For the quarter, BP said its Henry Hub gas marker price is expected to decrease by $1.13 from 1Q03. In that quarter, the company notched $6.53/MMBtu, compared to the $5.40/MMBtu it expects for 2Q03. However, the company noted that total U.S. gas realizations are expected to decrease by a smaller amount due to a narrowing of basin differentials.

On the marketing function, the company said it expects North American gas marketing margins to be significantly lower than 1Q03 as gas price volatility has decreased, while natural gas liquids margins are anticipated to be lower than 1Q03 in line with normal seasonality.

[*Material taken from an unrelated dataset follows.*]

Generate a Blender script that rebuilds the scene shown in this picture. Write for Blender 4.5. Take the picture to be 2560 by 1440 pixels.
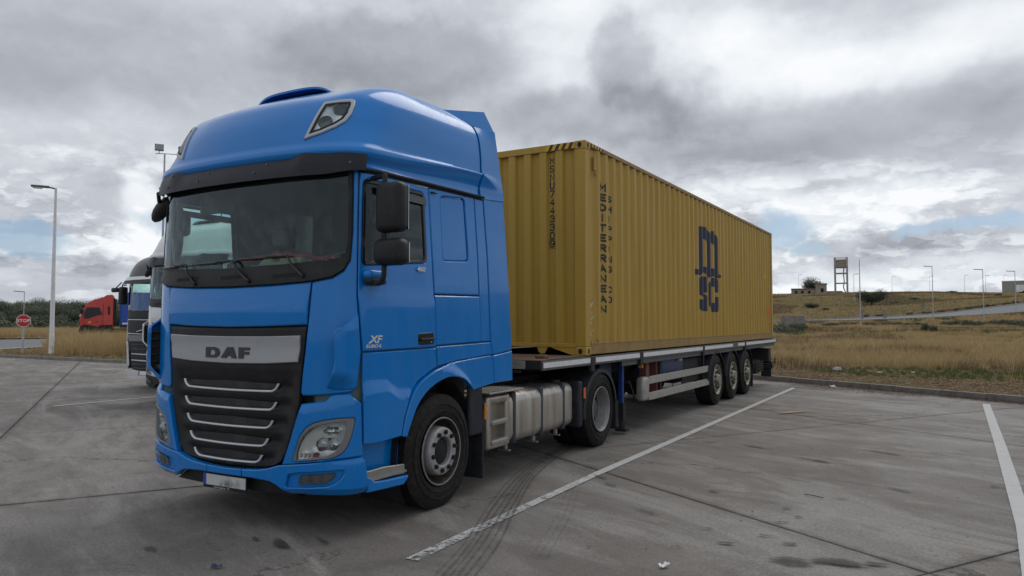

BP also said its 2Q03 oil refining margins are expected to be lower than 1Q03, but oil marketing margins should see a boost. “The marketing environment is projected to be up in 2Q03 versus both 1Q03 and 2Q02 due to falling oil prices and despite continuing economic slowdown,” the company said.

During the second quarter, BP purchased for cancellation 144 million of its shares at a cost of around $1 billion. Shares in issue as of July 1 were 22,102 million.

The company said it prepared the release in order to provide greater disclosure to investors and potential investors of currently expected outcomes, and to ensure that they all receive equal access to the same information at the same time.